* **Goal**
Within the material below, find each line bearing the word "that" and present it.

-- Source material start --

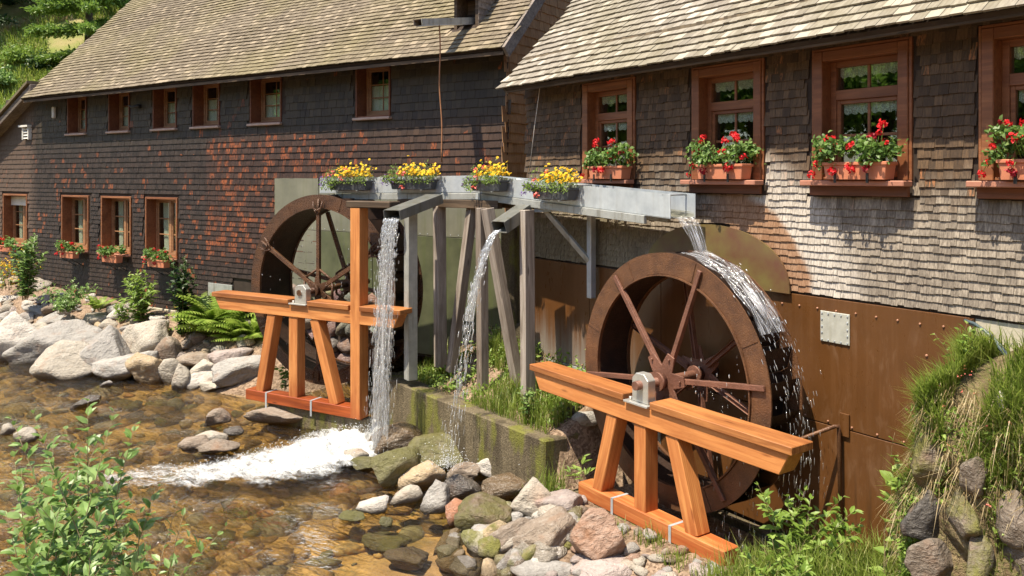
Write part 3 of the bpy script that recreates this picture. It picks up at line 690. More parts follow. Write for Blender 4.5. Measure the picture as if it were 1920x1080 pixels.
def shingle_surface(name, tab, O, U, Vd, mat, parent, fr, base, n_single=300, t=.014, p=.03, sag=None):
    """the n_single shingles that show largest as objects of their own, the rest joined"""
    O, U, Vd = (np.array(k, float) for k in (O, U, Vd)); Nd = np.cross(U, Vd)
    V0, F0 = shingle_unit(t, p)
    R2 = Matrix.Rotation(ANG[fr], 3, 'Z'); Ra = np.array(R2)
    C = O+tab[:, :1]*U+tab[:, 1:2]*Vd-Nd*0
    Wd = C @ Ra.T
    px = 960+1550*Wd[:, 0]/np.maximum(Wd[:, 1], .3); py = 332+1550*(H-Wd[:, 2])/np.maximum(Wd[:, 1], .3)
    vis = (Wd[:, 1] > 1) & (px > 5) & (px < 1915) & (py > 5) & (py < 1075)
    score = np.where(vis, tab[:, 2]*tab[:, 3]/np.maximum(Wd[:, 1], .3)**2, 0)
    pick = np.argsort(-score)[:n_single]; pick = pick[score[pick] > 0]
    rest = np.setdiff1d(np.arange(len(tab)), pick)
    q = tab[rest]
    loc = V0[None]*np.stack([q[:, 2], np.ones(len(q)), q[:, 3]], 1)[:, None, :]
    loc[:, :, 1] += q[:, 4][:, None]
    Cq = C[rest]
    V = Cq[:, None, :]+loc[:, :, :1]*U+loc[:, :, 2:3]*Vd+loc[:, :, 1:2]*(-Nd)
    F = (np.arange(len(q))[:, None, None]*8+F0[None]).reshape(-1, 4)
    o = put(name+'_cover', np_mesh(name+'_cover', V.reshape(-1, 3), F, mat), parent); o['kind'] = 'stuff'
    me = np_mesh(name, V0, F0, mat)
    B = Matrix((U, -Nd, Vd)).transposed()
    for i in pick:
        k = put(name, me, parent)
        k.matrix_local = Matrix.Translation(C[i]-Nd*tab[i, 4]) @ B.to_4x4() @ Matrix.Diagonal((tab[i, 2], 1, tab[i, 3], 1))
def rowlist(bands):
    out = []; z = bands[0][0]
    for z0, z1, e in bands:
        while z < z1-.001: out.append((z, e)); z += e
    return out
def wall_cells(mb, x0, x1, z0, ztop, holes, y0, y1):
    xs = sorted({x0, x1, *[h[0] for h in holes], *[h[1] for h in holes]}); zs = sorted({z0, ztop, *[h[2] for h in holes], *[h[3] for h in holes]})
    for a, b in zip(xs, xs[1:]):
        for c, d in zip(zs, zs[1:]):
            if not any(a >= h[0]-1e-6 and b <= h[1]+1e-6 and c >= h[2]-1e-6 and d <= h[3]+1e-6 for h in holes): mb.box(a, b, y0, y1, c, d)

# ------------------------------------------------------------------ windows (parts of a building)
def window(B, x0, x1, z0, z1, D, style):
    cw = {'big': .098, 'up': .035, 'low': .05}[style]; rd = {'big': .13, 'up': .26, 'low': .24}[style]
    pr = {'big': .045, 'up': .03, 'low': .035}[style]; wood = 'window_wood' if style != 'up' else 'window_dark'
    m = MB()                                                       # casing and lining of the opening
    m.box(x0, x0+cw, D-pr, D+rd+.05, z0, z1); m.box(x1-cw, x1, D-pr, D+rd+.05, z0, z1)
    m.box(x0+cw, x1-cw, D-pr+.004, D+rd+.05, z1-cw, z1); m.box(x0+cw, x1-cw, D-pr+.02, D+rd+.05, z0, z0+.03)
    if style == 'big':                                             # thin outer bead round the casing
        m.box(x0-.03, x0-.001, D-.03, D+.02, z0, z1+.03); m.box(x1+.001, x1+.03, D-.03, D+.02, z0, z1+.03); m.box(x0-.001, x1+.001, D-.033, D+.02, z1+.001, z1+.03)
    o = B.part('window', m, wood, .006)
    a, b, c, d = x0+cw, x1-cw, z0+.03, z1-cw; y = D+rd
    def P(name, mb, mat, bev=0.): return mb.build(name, mat, o, bevel=bev)
    panes = []
    f = MB(); fw = .055
    def frame(a, b, c, d, fw, y0, y1):
        f.box(a, a+fw, y0, y1, c, d); f.box(b-fw, b, y0, y1, c, d); f.box(a+fw, b-fw, y0+.002, y1, d-fw, d); f.box(a+fw, b-fw, y0+.002, y1, c, c+fw*1.2)
    def grid(a, b, c, d, nc, nr, bw, y0, y1, rows=None):
        zs = rows or [c+(d-c)*k/nr for k in range(nr+1)]
        for k in range(1, nc):
            x = a+(b-a)*k/nc; f.box(x-bw/2, x+bw/2, y0, y1, c, d)
        for k in range(1, len(zs)-1): f.box(a, b, y0+.003, y1, zs[k]-bw/2, zs[k]+bw/2)
        for i in range(nc):
            for j in range(len(zs)-1): panes.append((a+(b-a)*i/nc, a+(b-a)*(i+1)/nc, zs[j], zs[j+1]))
    if style == 'big':
        frame(a, b, c, d, .06, y-.03, y+.06)
        zt = z0+.66*(z1-z0)
        f.box(a+.06, b-.06, y-.035, y+.05, zt-.05, zt+.05)
        grid(a+.06, b-.06, zt+.05, d-.06, 2, 1, .03, y, y+.03)
        frame(a+.06, b-.06, c+.072, zt-.05, .04, y-.015, y+.04)
        grid(a+.10, b-.10, c+.12, zt-.09, 2, 2, .028, y+.002, y+.03, [c+.12, z0+.345*(z1-z0), zt-.09])
    elif style == 'up':
        frame(a, b, c, d, .05, y-.03, y+.04); frame(a+.05, b-.05, c+.06, d-.05, .045, y-.012, y+.03)
        grid(a+.095, b-.095, c+.115, d-.095, 2, 3, .022, y, y+.02)
    else:
        frame(a, b, c, d, .05, y-.03, y+.04); xm = (a+b)/2
        f.box(xm-.045, xm+.045, y-.03, y+.04, c+.06, d-.05)
        for p, q in ((a+.05, xm-.045), (xm+.045, b-.05)):
            frame(p, q, c+.06, d-.05, .035, y-.012, y+.03); grid(p+.035, q-.035, c+.10, d-.085, 1, 3, .025, y, y+.02)
    P('sash', f, wood if style == 'big' else 'sash_tan', .004)
    for p in panes: P('pane', MB().box(p[0], p[1], y+.010, y+.014, p[2], p[3]), 'glass')
    s = MB()
    if style == 'big':
        s.box(x0-.05, x1+.05, D-.20, D-.046, z0-.055, z0-.002); P('sill', s, 'sill', .008)
        P('apron', MB().box(x0-.02, x1+.02, D-.08, D-.034, z0-.15, z0-.057), 'window_dark', .005)
    elif style == 'up': s.box(x0-.03, x1+.03, D-.09, D+.01, z0-.05, z0-.002); P('sill', s, 'sill_grey', .008)
    else: s.box(x0+.0, x1+.02, D-.14, D-.036, z0-.05, z0-.002); P('sill', s, 'sill', .008)
    # curtains
    def lace(x0, x1, zt, h):
        n = 40; V = []; F = []
        for i in range(n+1):
            x = x0+(x1-x0)*i/n; w = .009*math.sin(i*1.35); sc = h*(.82+.18*abs(math.sin(i*math.pi*3.5/n)))
            V += [(x, y+.032+w, zt), (x, y+.032+w*1.4, zt-sc)]
        F = [(2*i, 2*i+2, 2*i+3, 2*i+1) for i in range(n)]
        return MB().add(V, F, True)
    if style == 'big':
        for p in panes:
            if p[3]-p[2] > .2 and abs(p[3]-(d-.06)) < .02 or abs(p[3]-(zt-.09)) < .02:
                P('curtain', lace(p[0]+.01, p[1]-.01, p[3]+.01, .115), 'lace')
    else:
        for i, p in enumerate(((a+.16, a+.40),) if style == 'low' else ((a+.06, b-.06),)):
            mb = MB(); n = 16; V = []
            for k in range(n+1):
                x = p[0]+(p[1]-p[0])*k/n; w = .02*math.sin(k*1.9)
                V += [(x, y+.055+w, d if style == 'low' else c+.62*(d-c)), (x+(.05*(1-k/n) if style == 'low' else 0), y+.055+w, c)]
            P('curtain', mb.add(V, [(2*k, 2*k+2, 2*k+3, 2*k+1) for k in range(n)], True), 'curtain')
    return o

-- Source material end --

* **Final result**
Write part 3 of the bpy script that recreates this picture. It picks up at line 690. More parts follow. Write for Blender 4.5. Measure the picture as if it were 1920x1080 pixels.
    """the n_single shingles that show largest as objects of their own, the rest joined"""